Quizá sí, y quizá eso encierra una lección. Cuando trabajas con asesinatos, la preparación, la paciencia y la sutileza sólo te ayudan hasta cierto punto; a veces, si se supera una cantidad determinada de precisión, pasa a ser una carga. Por ejemplo, Tom Pellegrini, que se pasa la noche del asesinato de Ernestine Haskins igual que ha pasado muchas otras noches en los últimos dos meses, en busca de un enfoque racional para algo que no lo es, porque no hay explicación científica en un lugar donde nada es exacto. El método de la locura de Landsman se basa en una lógica dura y pragmática, que nace del cruce entre impulso y rabia repentina. La locura de Pellegrini, en cambio, se expresa como una búsqueda obsesiva de la gran respuesta racional.

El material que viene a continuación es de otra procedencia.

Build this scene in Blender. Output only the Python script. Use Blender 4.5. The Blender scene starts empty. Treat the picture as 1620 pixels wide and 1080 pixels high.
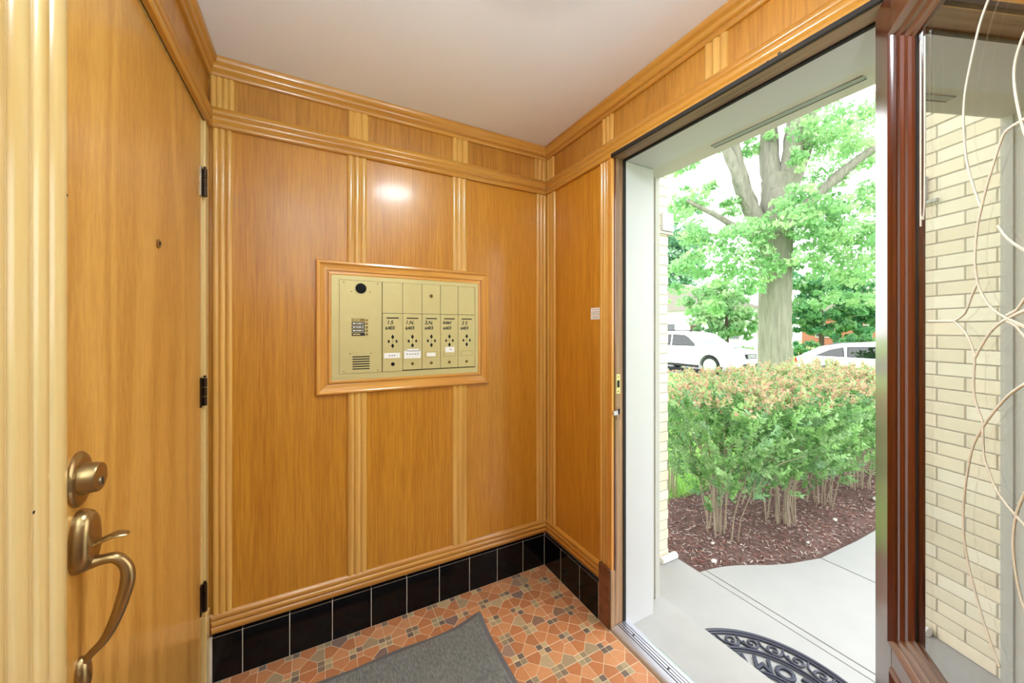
import bpy, bmesh, math, random
import numpy as np
from mathutils import Vector, Matrix
random.seed(7); RNG = np.random.default_rng(11)
SC = bpy.context.scene; COL = SC.collection
R = math.radians

# ---------------------------------------------------------------- camera, world, lights, exposure
CAMH = 1.311; YAW = math.atan(313/583.6)
cam = bpy.data.cameras.new('camera'); camo = bpy.data.objects.new('camera', cam); COL.objects.link(camo)
camo.location = (0, 0, CAMH); camo.rotation_euler = (R(90), 0, -YAW)
cam.sensor_width = 36; cam.lens = 583.6/1620*36; cam.shift_y = -19/1620; cam.clip_start = 0.02; cam.clip_end = 300
SC.camera = camo
W = bpy.data.worlds.new('overcast_sky'); SC.world = W; W.use_nodes = True
bg = W.node_tree.nodes['Background']; bg.inputs[0].default_value = (0.95, 0.98, 1.0, 1); bg.inputs[1].default_value = 4.0
sun = bpy.data.lights.new('hazy_sun', 'SUN'); sun.energy = .6; sun.angle = R(25); sun.color = (1, .96, .88)
suno = bpy.data.objects.new('hazy_sun', sun); COL.objects.link(suno); suno.rotation_euler = (R(38), 0, R(35)); suno.location = (6, -4, 12)
LAMP_STRENGTH = 80.0; FILL_STRENGTH = 580.0
vs = SC.view_settings; vs.view_transform = 'Standard'; vs.look = 'None'; vs.exposure = 0.08; vs.gamma = 1.0; vs.use_curve_mapping = False

# ---------------------------------------------------------------- helpers
def lin(r, g, b):
    f = lambda c: (c/255/12.92) if c/255 <= .04045 else ((c/255+.055)/1.055)**2.4
    return (f(r), f(g), f(b), 1)
MATS = {}
def newmat(name):
    m = bpy.data.materials.new(name); m.use_nodes = True; nt = m.node_tree
    MATS[name] = m
    return m, nt, nt.nodes['Principled BSDF'], nt.nodes, nt.links
def plain(name, col, rough=.5, metal=0., noise=0., nscale=20., bump=0., coat=0., spec=.5, emit=0.):
    m, nt, b, N, L = newmat(name)
    b.inputs['Base Color'].default_value = col; b.inputs['Roughness'].default_value = rough
    b.inputs['Metallic'].default_value = metal; b.inputs['Coat Weight'].default_value = coat
    b.inputs['Coat Roughness'].default_value = .08; b.inputs['Specular IOR Level'].default_value = spec
    if noise or bump:
        tc = N.new('ShaderNodeTexCoord'); n = N.new('ShaderNodeTexNoise'); n.inputs['Scale'].default_value = nscale; n.inputs['Detail'].default_value = 5
        L.new(tc.outputs['Object'], n.inputs['Vector'])
        if noise:
            mx = N.new('ShaderNodeMix'); mx.data_type = 'RGBA'
            mx.inputs['A'].default_value = tuple(c*(1-noise) for c in col[:3])+(1,)
            mx.inputs['B'].default_value = tuple(min(1, c*(1+noise)) for c in col[:3])+(1,)
            L.new(n.outputs['Fac'], mx.inputs['Factor']); L.new(mx.outputs['Result'], b.inputs['Base Color'])
        if bump:
            bp = N.new('ShaderNodeBump'); bp.inputs['Strength'].default_value = bump; bp.inputs['Distance'].default_value = .004
            L.new(n.outputs['Fac'], bp.inputs['Height']); L.new(bp.outputs['Normal'], b.inputs['Normal'])
    if emit:
        b.inputs['Emission Color'].default_value = col; b.inputs['Emission Strength'].default_value = emit
    return m
def wood(name, light, dark, axis='Z', fine=90., broad=7., rough=.32, coat=.35, contour=9., along=.035, bump=.05, var=.12, mix_c=.45):
    """varnished timber: fine pores plus contour figure, both stretched along the grain axis"""
    m, nt, b, N, L = newmat(name)
    tc = N.new('ShaderNodeTexCoord'); oi = N.new('ShaderNodeObjectInfo')
    mp = N.new('ShaderNodeMapping'); mp.vector_type = 'POINT'
    sc = [1, 1, 1]; sc['XYZ'.index(axis)] = along; mp.inputs['Scale'].default_value = sc
    cmb = N.new('ShaderNodeCombineXYZ'); mul = N.new('ShaderNodeMath'); mul.operation = 'MULTIPLY'; mul.inputs[1].default_value = 13
    L.new(oi.outputs['Random'], mul.inputs[0])
    for i in range(3): L.new(mul.outputs[0], cmb.inputs[i])
    L.new(tc.outputs['Object'], mp.inputs['Vector']); L.new(cmb.outputs[0], mp.inputs['Location'])
    n1 = N.new('ShaderNodeTexNoise'); n1.inputs['Scale'].default_value = fine; n1.inputs['Detail'].default_value = 6; n1.inputs['Roughness'].default_value = .65
    n2 = N.new('ShaderNodeTexNoise'); n2.inputs['Scale'].default_value = broad; n2.inputs['Detail'].default_value = 2; n2.inputs['Distortion'].default_value = .4
    L.new(mp.outputs[0], n1.inputs['Vector']); L.new(mp.outputs[0], n2.inputs['Vector'])
    m2 = N.new('ShaderNodeMath'); m2.operation = 'MULTIPLY'; m2.inputs[1].default_value = contour*6.28
    s2 = N.new('ShaderNodeMath'); s2.operation = 'SINE'; L.new(n2.outputs['Fac'], m2.inputs[0]); L.new(m2.outputs[0], s2.inputs[0])
    mr = N.new('ShaderNodeMapRange'); mr.inputs['From Min'].default_value = -1; L.new(s2.outputs[0], mr.inputs['Value'])
    cr = N.new('ShaderNodeMapRange'); cr.inputs['From Min'].default_value = .32; cr.inputs['From Max'].default_value = .68; L.new(n1.outputs['Fac'], cr.inputs['Value'])
    mx = N.new('ShaderNodeMix'); mx.data_type = 'FLOAT'; mx.inputs['Factor'].default_value = mix_c
    L.new(cr.outputs[0], mx.inputs['A']); L.new(mr.outputs[0], mx.inputs['B'])
    rp = N.new('ShaderNodeMix'); rp.data_type = 'RGBA'; rp.inputs['A'].default_value = dark; rp.inputs['B'].default_value = light
    L.new(mx.outputs['Result'], rp.inputs['Factor'])
    hv = N.new('ShaderNodeHueSaturation'); vr = N.new('ShaderNodeMapRange'); vr.inputs['To Min'].default_value = 1-var; vr.inputs['To Max'].default_value = 1+var
    L.new(oi.outputs['Random'], vr.inputs['Value']); L.new(vr.outputs[0], hv.inputs['Value']); L.new(rp.outputs['Result'], hv.inputs['Color'])
    L.new(hv.outputs['Color'], b.inputs['Base Color'])
    b.inputs['Roughness'].default_value = rough; b.inputs['Coat Weight'].default_value = coat; b.inputs['Coat Roughness'].default_value = .15
    bp = N.new('ShaderNodeBump'); bp.inputs['Strength'].default_value = bump; bp.inputs['Distance'].default_value = .002
    L.new(mx.outputs['Result'], bp.inputs['Height']); L.new(bp.outputs['Normal'], b.inputs['Normal'])
    return m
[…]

En el despacho anexo, el escritorio de Pellegrini está decorado con una docena de testimonios de su solitaria y quijotesca campaña. Material de lectura sobre nuevas técnicas de interrogatorio, currículums de entrevistadores profesionales y compañías privadas especializadas en la planificación de interrogatorios, libros sobre comunicación no verbal y el lenguaje corporal, incluso algunos informes de una entrevista con una médium que Pellegrini organizó con la esperanza de que las técnicas de investigación extrasensorial fueran más fructíferas que la mayoría de las estrategias habituales. Está todo apilado al lado del expediente de Latonya Wallace.

Para Pellegrini, hay que tener en cuenta el otro lado: el instinto no basta, y la emoción puede vencer a la razón. Han interrogado dos veces al Pescadero en uno de los cubículos, y dos veces han optado por confiar en sus instintos, en la experiencia acumulada de los agentes. En ambas ocasiones, ha vuelto a su casa en coche patrulla. Y sin confesión —Pellegrini lo sabe muy bien— no tiene nada más que darle a esta investigación. Los testigos jamás aparecerán, o quizá ni siquiera existieron. La escena del crimen será un misterio para siempre. Jamás podrán recuperar pruebas de ningún tipo.

En su última oportunidad con el Pescadero, el inspector principal del caso Latonya Wallace deposita todas sus esperanzas en la razón y en la ciencia. Landsman puede llevarse por delante a otros veinte sospechosos igual que ha hecho con el asesino de Ernestine Haskins, pero Pellegrini seguirá pensando lo mismo. Ha leído y estudiado y revisado cuidadosamente los anteriores interrogatorios a los que ha sometido a su mejor sospechoso. Y en el fondo de su corazón, cree que debería de existir alguna certeza, un método por el cual extraer la confesión deseada de un hombre culpable como si se derivase de una ecuación que los inspectores de Baltimore aún no han sabido formular.

Sin embargo, un mes antes, cuando Pellegrini estaba rumiando el caso del segundo tiroteo accidental, Landsman volvió a demostrar que la cauta racionalidad era una carta inútil para la partida que juegan los inspectores. También en esa ocasión había esperado en el banquillo mientras su inspector interrogaba a tres testigos distintos que ofrecian explicaciones distintas para un tiroteo que había matado a un adolescente, un nativo americano. Estaban bebiendo cerveza y jugando a videojuegos en el salón, decían todos. De repente llamaron a la puerta del apartamento. Y apareció una mano por la puerta entreabierta. Y esa mano sostenía un arma. Y luego disparó un único y repentino disparo.

Pellegrini hizo que los jóvenes repitieran sus versiones una y otra vez, esperando a que aparecieran las microseñales subliminales, como dicen los manuales de detección de mentiras. Se fijó en que los ojos de uno se iban hacia la derecha cuando respondía; según el libro, es que mentía. Otro se retrepó sobre la silla cuando Pellegrini se inclinó hacia él; según el libro, era un introvertido, un testigo al que no podía presionar rápidamente.

Con el inspector jefe esperando, Pellegrini repasó las declaraciones durante más de una hora, detectó algunas contradicciones y destapó unas cuantas mentiras obvias. Lo hizo metódica y pacientemente. No le sirvió de nada.

Poco después de la medianoche, Landsman decidió que ya tenía bastante. Arrastró a uno de los crios, el gordito, hasta su despacho, cerró la puerta de golpe y se dio la vuelta furioso, mientras descargaba un puñetazo en el escritorio. La bombilla fluorescente tembló, se rompió en pedazos contra el linóleo y el chico se protegió, temiendo una lluvia de golpes que nunca llegó.